Proprio Nuova Delhi è uno degli attori che con più attenzione guardano a quanto succede all’interno dell’odiato vicino. Munir ha spesso usato toni molto duri nei confronti dell’India ed è chiaro che gli attuali sviluppi non rassicurano sul futuro il paese guidato dal primo ministro Narendra Modi. I due confinanti sono oltretutto appena stati scossi da attentati che hanno colpito le rispettive capitali, causando in entrambi i casi più di dieci vittime. È raro che Islamabad e Nuova Delhi vengano interessate da attacchi terroristici e ovviamente non sono mancate accuse reciproche anche se sembra che nel primo caso a essere coinvolta sia la filiale pachistana dei Talebani. Una situazione che ha spinto il ministro degli Esteri pachistano a parlare di “stato di guerra”.

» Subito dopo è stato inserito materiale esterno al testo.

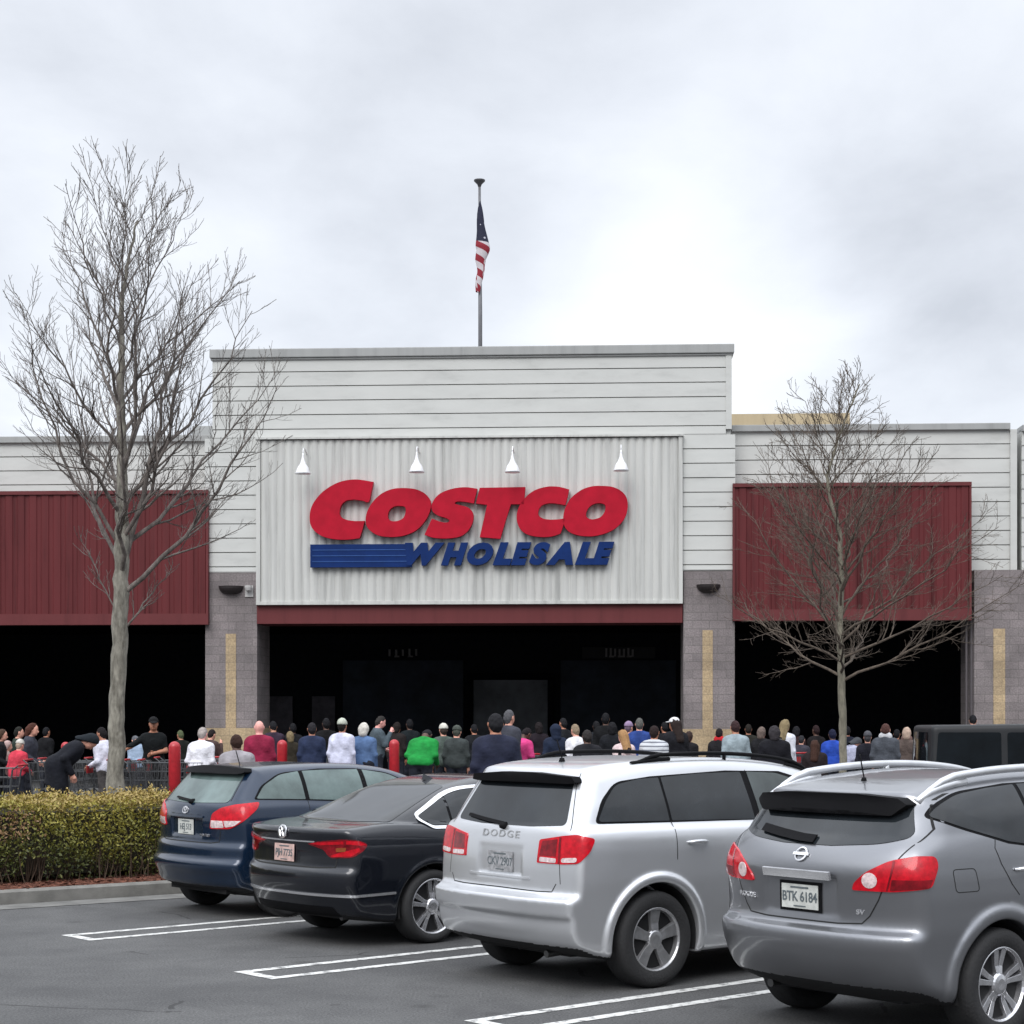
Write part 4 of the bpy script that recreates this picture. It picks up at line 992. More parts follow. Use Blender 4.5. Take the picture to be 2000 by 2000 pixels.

Parlando di Talebani entra in gioco l’Afghanistan. I rapporti con il Pakistan sono sempre più tesi – a metà ottobre lungo il confine si sono verificati gli scontri più pesanti degli ultimi anni –, mentre l’India sta compiendo passi di grande avvicinamento al movimento fondamentalista che guida Kabul. Questo soprattutto in chiave anti-pachistana e per rompere il senso di isolamento regionale di cui Nuova Delhi soffre a corrente alternata. Considerando che anche le forze armate indiane dispongono di un arsenale nucleare, una militarizzazione del subcontinente – anche con la definitiva presa del potere da parte dei militari in Pakistan – non può che causare preoccupazione.